1. A tuner module comprising:

a circuit board;

an electronic component mounted on said circuit board, said electronic component demodulating a high frequency reception signal received from an antenna unit to produce a speech signal;

a metal case accommodating said circuit board and said electronic component therein; and

a heat conductive sheet disposed between said electronic component and said metal case, said heat conductive sheet being made of an elastic body,

wherein said heat conductive sheet has dimensions which are substantially equal to or slightly lower than outer dimensions of said electronic component, and

wherein said metal case has at least one slit-shaped hole which is formed along an outer shape of said electronic component.

2. The tuner module according to claim 1, wherein said metal case has at least two slit-shaped holes at positions which are opposite to each other.

3. The tuner module according to claim 2, wherein said electronic component has a rectangular parallelepiped shape,

wherein said slit-shaped holes are disposed at positions corresponding to corners of said electronic component.

4. The tuner module according to claim 3, wherein said slit-shaped holes are equal in number to four.

5. The tuner module according to claim 3, wherein each of said slit-shaped holes has an L shape.

6. The tuner module according to claim 1, wherein said heat conductive sheet is made of silicone rubber.

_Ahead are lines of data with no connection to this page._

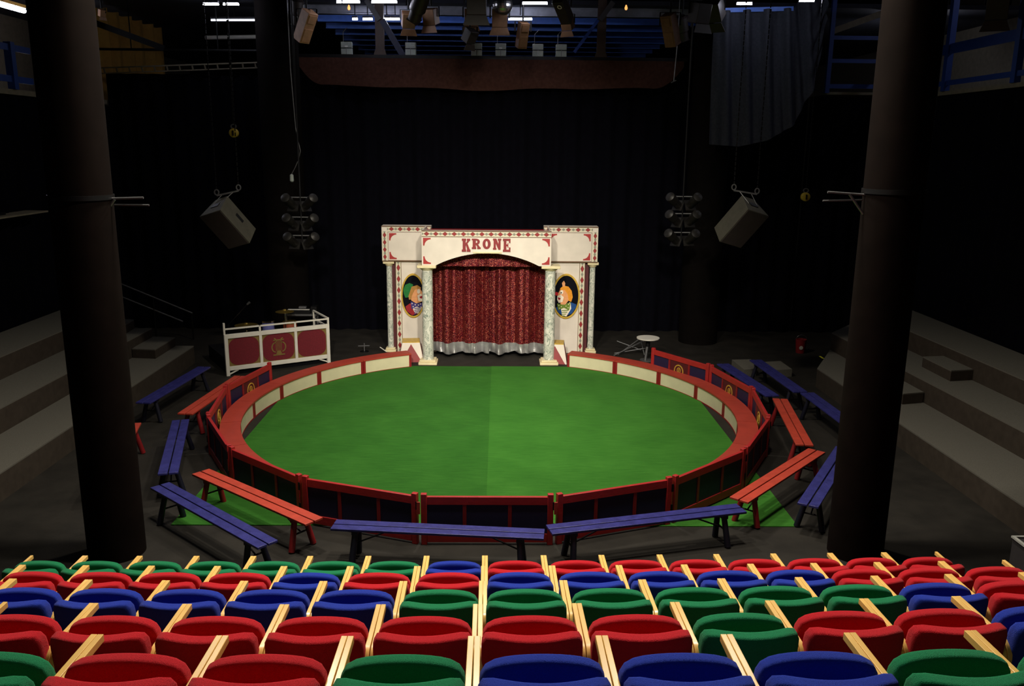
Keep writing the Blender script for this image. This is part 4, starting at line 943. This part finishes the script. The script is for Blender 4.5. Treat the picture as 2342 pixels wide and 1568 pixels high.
# ------------------------------------------------------------------ galleries
def gtube(t, nm, a, b, w, h, m): return MB().bar(a-t.location, b-t.location, w, h).build(nm, m, t)
X = -9.25
t = thing('gallery', 'left gallery with blue steel railing above the black side drape', 'gallery', (X, 0, 5.5))
MB().box(-3.7, .02, -9, 7.3, -.02, .08).build('gallery_floor', gal_m, t)
for z, nm in ((.85, 'top_rail'), (.27, 'lower_rail')): MB().box(-.03, .03, -9, 4.05, z-.06, z+.06).build(nm, darkbluesteel_m, t)
for y in (3.35, .9, -1.6): MB().box(-.07, .07, y-.07, y+.07, .08, .9 if y < 3 else .95).build('post', darkbluesteel_m, t)
X = 9.45
t = thing('gallery', 'right gallery with blue steel railing above the black side drape', 'gallery', (X, 0, 5.75))
MB().box(-.02, 3.5, -9, 7.3, -.02, .06).build('gallery_floor', gal_m, t)
for z, nm in ((.95, 'top_rail'), (.85, 'middle_rail'), (.22, 'lower_rail')): MB().box(-.025, .025, -9, 7.3, z-.05, z+.05).build(nm, darkbluesteel_m, t)
for y in (4.6, 2.1, -.4): MB().box(-.06, .06, y-.07, y+.07, .06, 2.6).build('post', darkbluesteel_m, t)
p0, p1 = aty(1890, 213, 7.35), aty(2020, 213, 7.35)
t = thing('gallery_bay', 'blue railed gallery bay right of the charcoal cloth', 'gallery', (p0.x, 7.35, p0.z))
wd_ = p1.x-p0.x+.6
MB().box(0, wd_, 0, 1.5, -.03, .03).build('gallery_floor', gal_m, t)
for py, hh, nm in ((197, .1, 'lower_rail'), (139, .09, 'middle_rail'), (86, .09, 'top_rail')):
    z = aty(1890, py, 7.35).z-p0.z; MB().box(0, wd_, -.03, .03, z-hh/2, z+hh/2).build(nm, darkbluesteel_m, t)
MB().box(-.05, .05, -.05, .05, 0, 2.6).build('post', darkbluesteel_m, t)
p, q = aty(1903, 72, 7.6), aty(2022, 29, 7.6)
tag(MB().bar(p, q, .05, .14).build('sloping_beam', gal_m, origin=p), 'sloping dusty grey beam above the blue railed bay at right', 'beam')
for loc, lb in (((11.6, 3.5, 8.45), 'added unseen above the right gallery to brighten its wall'), ((10.45, 8.6, 7.55), 'added unseen behind the near right pillar to brighten the gallery bay')):  # fill tubes, added unseen to lift the dark right gallery
    t = thing('fluorescent_light', 'fluorescent light '+lb, 'fluorescent light', loc, PI/2 if loc[0] > 11 else 0)
    hl = .7 if loc[0] > 11 else .5
    MB().box(-hl, hl, -.05, .05, .03, .09).build('housing', housing_m, t); MB().tube((-hl, 0, 0), (hl, 0, 0), .02, 12).build('lit_tube', tube_e, t)
    MB().box(-.01, .01, -.01, .01, .09, (9.0 if loc[0] > 11 else 7.86)-loc[2]).build('hanger', iron_m, t)
# ladder truss and golden curtain at the left
p, q = aty(150, 158, 7.2), aty(612, 142, 7.2)
t = thing('ladder_truss', 'pale ladder truss running along the top of the black drape at left', 'truss', p); d = q-p
MB().bar((0, 0, 0), d, .03, .03).bar(V((0, .06, -.12)), d+V((0, .06, -.11)), .025, .025).build('chord', gal_m, t)
for i in range(1, 16): c = d*(i/16); MB().bar(c, c+V((0, .06, -.12)), .03, .03, (0, 1, 0)).build('rung', gal_m, t)
XX = -9.6
def gy(u, v):
    y0, y1 = 5.9, 11.8; y = y0+(y1-y0)*u
    return (XX+.13*math.sin(u*52)+.03*math.sin(u*131), y, 5.6+(7.74+.05*abs(math.sin(u*26))-5.6)*v)
tag(MB().sheet(gy, 150, 3, .01).build('golden_curtain', yellowcloth_m, smooth=80), 'golden pleated curtain along the upper left wall', 'curtain')
p, q = aty(190, 42, 6.6), aty(376, 111, 6.6)
tag(MB().bar(p, q, .07, .13).build('sloping_beam', iron_m, origin=p), 'black sloping beam in front of the golden curtain', 'beam')
p, q = aty(200, 112, 7.0), aty(604, 116, 7.0)
dp = tag(MB().tube(p, q, .03).build('pipe', iron_m, origin=p), 'thin dark pipe above the ladder truss at left', 'pipe')
for x in (1, 3): MB().box(x, x+.02, -.01, .01, .02, 9.0-p.z).build('hanger', iron_m, dp)
p = atx(-30, 497, -9.0); q = atx(86, 494, -9.0)
t = thing('wall_shelf', 'pale narrow shelf high on the left drape at the picture edge', 'shelf', p)
MB().box(-.22, .22, 0, (q-p).y, -.03, 0).build('board', gal_m, t); MB().box(-.2, .0, .3, .6, 0, .05).build('small_box', iron_m, t)

# work lights above the picture; the last one is an added seat fill
for i, (a, b, e, s) in enumerate(WORK_AND_FILL):
    d = (V(b)-V(a)).normalized(); t = thing('work_and_fill_light', f'hanging flood work light or added fill above the hall, {ORD[i]} one', 'work light', V(a)-d*.06)
    M = d.to_track_quat('-Z', 'Y').to_matrix().to_4x4()
    MB().lathe([(.30, .04), (.32, .02), (.25, .22), (.08, .3)], 24, M, caps=False).build('reflector', iron_m, t)
    MB().tube(M @ V((0, 0, .28)), V((M @ V((0, 0, .28))).to_tuple()[:2]+(9.0-t.location.z,)), .015).build('hanger', iron_m, t)
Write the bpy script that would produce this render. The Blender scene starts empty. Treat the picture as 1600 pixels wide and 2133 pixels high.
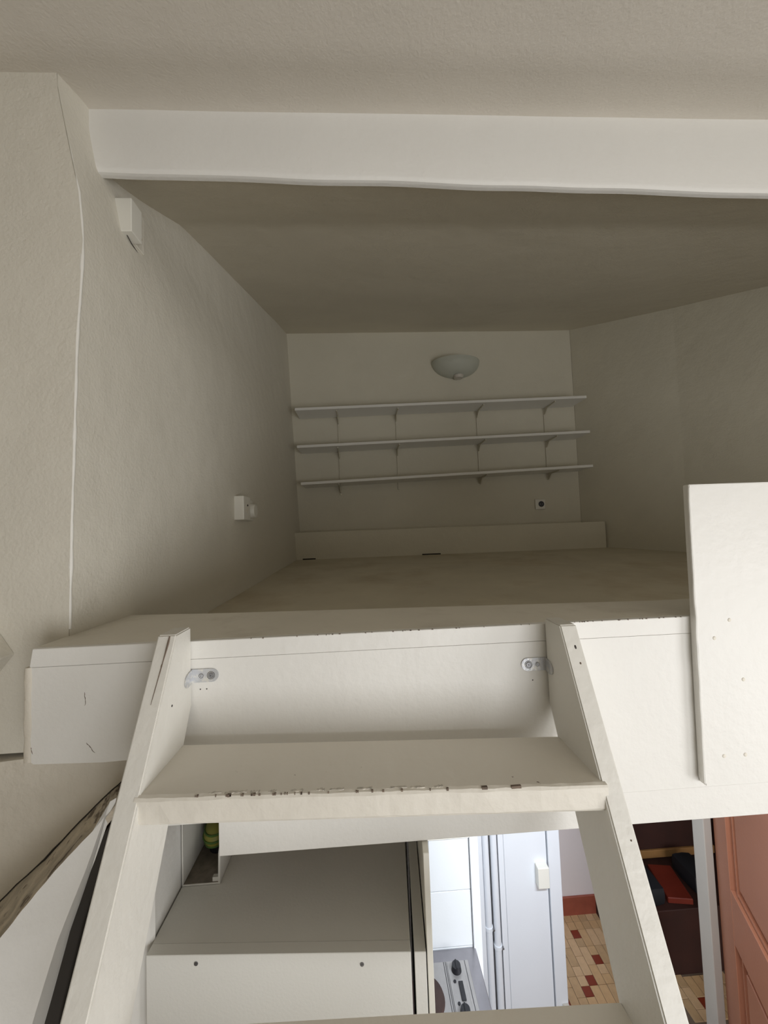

7. The tuner module according to claim 1, wherein said metal case comprises first and second cases, and

wherein said circuit board is sandwiched between said first and second cases such that said circuit board is provided in a space between said first and second cases, except for portions of the circuit board necessary for electrical connection to outside of the metal case.

8. The tuner module according to claim 7, wherein in said metal case, said heat conductive sheet is provided between said electronic component and said first case so as to be in contact with said electronic component and said first case.

9. The tuner module according to claim 1, wherein said heat conductive sheet is bonded to said electronic component so as to be provided between and in contact with said electronic component and said metal case.

10. The tuner module according to claim 1, wherein said heat conductive sheet is bonded to an inner wall of said metal case so as to be provided between and in contact with said electronic component and said metal case.

11. The tuner module according to claim 1, wherein the heat conductive sheet is made of one of acrylic rubber and graphite.

12. The tuner module according to claim 1, wherein said metal case comprises upper and lower cases, and

wherein said circuit board is sandwiched between said upper and lower cases such that said circuit board is provided in a space between said upper and lower cases, except for portions of the circuit board necessary for electrical connection to outside of the metal case.

13. The tuner module according to claim 12, wherein in said metal case, said heat conductive sheet is provided between said electronic component and said upper case so as to be in contact with said electronic component and said upper case.